• Work instructions: Lines containing the word "picture" should be extracted in full.

• Data for processing:
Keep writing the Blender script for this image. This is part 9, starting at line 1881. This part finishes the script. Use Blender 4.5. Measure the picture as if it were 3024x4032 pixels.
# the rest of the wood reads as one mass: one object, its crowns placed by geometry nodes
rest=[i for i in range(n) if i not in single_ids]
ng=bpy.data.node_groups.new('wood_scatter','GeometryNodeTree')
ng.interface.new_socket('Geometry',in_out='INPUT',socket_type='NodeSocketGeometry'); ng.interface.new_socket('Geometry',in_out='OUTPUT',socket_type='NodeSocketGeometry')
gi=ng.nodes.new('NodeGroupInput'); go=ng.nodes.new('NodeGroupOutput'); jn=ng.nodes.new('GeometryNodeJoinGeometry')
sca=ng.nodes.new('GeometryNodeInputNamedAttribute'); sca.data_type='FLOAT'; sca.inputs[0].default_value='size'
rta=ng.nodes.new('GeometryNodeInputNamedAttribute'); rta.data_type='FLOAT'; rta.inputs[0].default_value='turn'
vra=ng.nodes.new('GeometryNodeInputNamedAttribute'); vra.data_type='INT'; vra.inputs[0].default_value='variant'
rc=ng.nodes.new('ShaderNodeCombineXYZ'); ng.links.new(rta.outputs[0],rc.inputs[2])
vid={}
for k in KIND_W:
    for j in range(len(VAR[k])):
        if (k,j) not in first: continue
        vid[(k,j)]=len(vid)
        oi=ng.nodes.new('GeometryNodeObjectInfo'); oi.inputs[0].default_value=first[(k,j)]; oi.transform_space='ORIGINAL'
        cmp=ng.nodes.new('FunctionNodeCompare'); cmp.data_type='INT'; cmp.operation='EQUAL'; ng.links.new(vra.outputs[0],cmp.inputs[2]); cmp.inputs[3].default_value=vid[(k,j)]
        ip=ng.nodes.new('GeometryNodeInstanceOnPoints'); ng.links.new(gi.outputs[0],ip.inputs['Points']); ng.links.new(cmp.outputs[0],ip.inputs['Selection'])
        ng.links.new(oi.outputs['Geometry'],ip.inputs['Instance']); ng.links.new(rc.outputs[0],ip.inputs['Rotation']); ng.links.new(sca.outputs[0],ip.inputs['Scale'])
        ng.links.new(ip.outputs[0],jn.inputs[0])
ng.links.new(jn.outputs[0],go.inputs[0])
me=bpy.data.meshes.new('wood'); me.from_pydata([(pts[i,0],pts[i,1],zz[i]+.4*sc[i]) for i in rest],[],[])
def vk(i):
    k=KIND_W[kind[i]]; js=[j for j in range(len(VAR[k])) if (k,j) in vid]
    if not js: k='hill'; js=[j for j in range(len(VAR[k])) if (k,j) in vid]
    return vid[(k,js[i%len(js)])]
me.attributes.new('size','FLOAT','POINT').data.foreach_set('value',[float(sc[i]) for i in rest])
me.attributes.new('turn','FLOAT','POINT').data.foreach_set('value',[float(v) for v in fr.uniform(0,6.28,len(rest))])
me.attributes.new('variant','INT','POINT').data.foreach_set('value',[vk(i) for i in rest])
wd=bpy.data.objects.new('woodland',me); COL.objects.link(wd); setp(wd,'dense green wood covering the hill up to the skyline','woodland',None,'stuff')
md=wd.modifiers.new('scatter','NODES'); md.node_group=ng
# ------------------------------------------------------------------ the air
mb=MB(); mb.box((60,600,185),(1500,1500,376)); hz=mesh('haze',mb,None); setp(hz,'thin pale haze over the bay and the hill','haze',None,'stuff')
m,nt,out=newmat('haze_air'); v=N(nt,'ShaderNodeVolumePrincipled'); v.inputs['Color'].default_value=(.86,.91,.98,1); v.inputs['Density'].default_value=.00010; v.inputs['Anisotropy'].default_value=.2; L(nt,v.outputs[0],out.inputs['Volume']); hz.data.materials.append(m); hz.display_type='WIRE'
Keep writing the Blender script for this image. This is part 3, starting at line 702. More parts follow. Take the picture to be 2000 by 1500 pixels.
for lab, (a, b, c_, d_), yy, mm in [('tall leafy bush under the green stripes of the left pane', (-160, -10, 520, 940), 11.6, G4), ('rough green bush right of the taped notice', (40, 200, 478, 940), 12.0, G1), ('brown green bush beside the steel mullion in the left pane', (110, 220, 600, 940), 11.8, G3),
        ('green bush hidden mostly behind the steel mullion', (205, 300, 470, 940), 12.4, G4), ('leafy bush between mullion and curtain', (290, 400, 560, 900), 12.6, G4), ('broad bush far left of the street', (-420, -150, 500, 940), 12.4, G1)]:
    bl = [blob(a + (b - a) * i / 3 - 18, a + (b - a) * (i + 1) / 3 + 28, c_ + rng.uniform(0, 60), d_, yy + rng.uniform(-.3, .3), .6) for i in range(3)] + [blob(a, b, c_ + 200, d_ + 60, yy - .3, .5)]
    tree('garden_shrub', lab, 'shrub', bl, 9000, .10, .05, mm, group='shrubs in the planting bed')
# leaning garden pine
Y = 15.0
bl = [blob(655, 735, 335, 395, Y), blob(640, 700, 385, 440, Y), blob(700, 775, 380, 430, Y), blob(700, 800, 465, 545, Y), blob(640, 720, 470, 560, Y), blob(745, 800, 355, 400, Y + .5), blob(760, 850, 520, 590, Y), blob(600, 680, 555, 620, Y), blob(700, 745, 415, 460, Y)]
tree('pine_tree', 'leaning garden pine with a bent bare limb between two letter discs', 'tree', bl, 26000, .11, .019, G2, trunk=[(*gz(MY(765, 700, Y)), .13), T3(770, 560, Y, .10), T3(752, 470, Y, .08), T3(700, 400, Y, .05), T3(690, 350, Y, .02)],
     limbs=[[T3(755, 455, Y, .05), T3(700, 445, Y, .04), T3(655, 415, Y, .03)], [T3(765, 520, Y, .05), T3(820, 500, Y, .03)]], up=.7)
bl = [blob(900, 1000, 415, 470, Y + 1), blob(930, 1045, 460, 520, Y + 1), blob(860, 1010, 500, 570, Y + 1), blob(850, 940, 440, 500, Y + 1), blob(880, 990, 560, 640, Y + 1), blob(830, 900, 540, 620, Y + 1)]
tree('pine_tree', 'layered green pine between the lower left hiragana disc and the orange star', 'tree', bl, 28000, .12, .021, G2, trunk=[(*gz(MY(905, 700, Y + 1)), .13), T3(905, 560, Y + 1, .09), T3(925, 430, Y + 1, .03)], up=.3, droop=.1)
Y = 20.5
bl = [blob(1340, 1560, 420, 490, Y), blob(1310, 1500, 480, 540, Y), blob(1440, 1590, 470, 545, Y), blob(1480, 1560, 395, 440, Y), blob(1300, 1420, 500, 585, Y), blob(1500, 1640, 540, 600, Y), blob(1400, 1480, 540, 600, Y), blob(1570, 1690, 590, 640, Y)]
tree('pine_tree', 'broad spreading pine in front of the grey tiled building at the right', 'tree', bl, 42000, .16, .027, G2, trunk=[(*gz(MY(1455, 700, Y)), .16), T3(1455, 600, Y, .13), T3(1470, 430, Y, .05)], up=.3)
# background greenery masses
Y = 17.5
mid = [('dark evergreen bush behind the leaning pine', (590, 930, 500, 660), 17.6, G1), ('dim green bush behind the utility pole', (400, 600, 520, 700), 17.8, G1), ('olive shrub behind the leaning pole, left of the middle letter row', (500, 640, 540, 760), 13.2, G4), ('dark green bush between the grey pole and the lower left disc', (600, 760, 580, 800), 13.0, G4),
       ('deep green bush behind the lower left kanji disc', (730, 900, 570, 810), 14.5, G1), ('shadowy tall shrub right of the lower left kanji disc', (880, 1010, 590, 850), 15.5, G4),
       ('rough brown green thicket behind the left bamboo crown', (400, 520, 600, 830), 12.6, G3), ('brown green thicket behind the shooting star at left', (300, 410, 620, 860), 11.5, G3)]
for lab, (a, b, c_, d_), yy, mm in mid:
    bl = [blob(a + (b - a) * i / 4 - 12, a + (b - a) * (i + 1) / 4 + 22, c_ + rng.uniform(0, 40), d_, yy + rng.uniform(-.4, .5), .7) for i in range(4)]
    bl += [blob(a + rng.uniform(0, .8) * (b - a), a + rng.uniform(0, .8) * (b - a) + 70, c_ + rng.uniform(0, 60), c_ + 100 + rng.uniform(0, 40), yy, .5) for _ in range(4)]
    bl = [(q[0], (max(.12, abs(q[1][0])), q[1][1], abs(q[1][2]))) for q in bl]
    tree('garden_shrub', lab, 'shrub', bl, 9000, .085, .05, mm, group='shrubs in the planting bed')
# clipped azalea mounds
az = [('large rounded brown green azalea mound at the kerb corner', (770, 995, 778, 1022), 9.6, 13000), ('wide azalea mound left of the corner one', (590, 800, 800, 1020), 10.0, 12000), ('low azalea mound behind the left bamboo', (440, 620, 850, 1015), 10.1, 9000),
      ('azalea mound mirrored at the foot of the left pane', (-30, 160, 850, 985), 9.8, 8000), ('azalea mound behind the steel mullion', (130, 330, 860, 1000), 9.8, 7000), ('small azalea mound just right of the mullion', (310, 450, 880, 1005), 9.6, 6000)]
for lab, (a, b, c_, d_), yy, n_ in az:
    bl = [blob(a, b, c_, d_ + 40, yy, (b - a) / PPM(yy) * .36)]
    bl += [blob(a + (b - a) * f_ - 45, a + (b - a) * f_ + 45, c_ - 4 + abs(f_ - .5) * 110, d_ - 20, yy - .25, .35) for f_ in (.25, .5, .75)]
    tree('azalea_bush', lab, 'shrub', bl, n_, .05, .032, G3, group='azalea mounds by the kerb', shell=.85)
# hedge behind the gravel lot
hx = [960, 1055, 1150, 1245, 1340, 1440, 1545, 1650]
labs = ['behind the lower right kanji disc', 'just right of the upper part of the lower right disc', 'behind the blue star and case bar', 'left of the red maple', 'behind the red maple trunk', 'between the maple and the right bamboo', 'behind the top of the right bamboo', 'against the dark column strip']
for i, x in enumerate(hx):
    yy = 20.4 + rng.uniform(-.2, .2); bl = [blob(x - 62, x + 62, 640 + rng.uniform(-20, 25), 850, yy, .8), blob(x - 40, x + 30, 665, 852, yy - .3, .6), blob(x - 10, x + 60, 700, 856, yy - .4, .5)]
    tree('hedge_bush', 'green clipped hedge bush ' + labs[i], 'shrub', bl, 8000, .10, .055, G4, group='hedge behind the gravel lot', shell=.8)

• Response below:
Keep writing the Blender script for this image. This is part 9, starting at line 1881. This part finishes the script. Use Blender 4.5. Measure the picture as if it were 3024x4032 pixels.
Keep writing the Blender script for this image. This is part 3, starting at line 702. More parts follow. Take the picture to be 2000 by 1500 pixels.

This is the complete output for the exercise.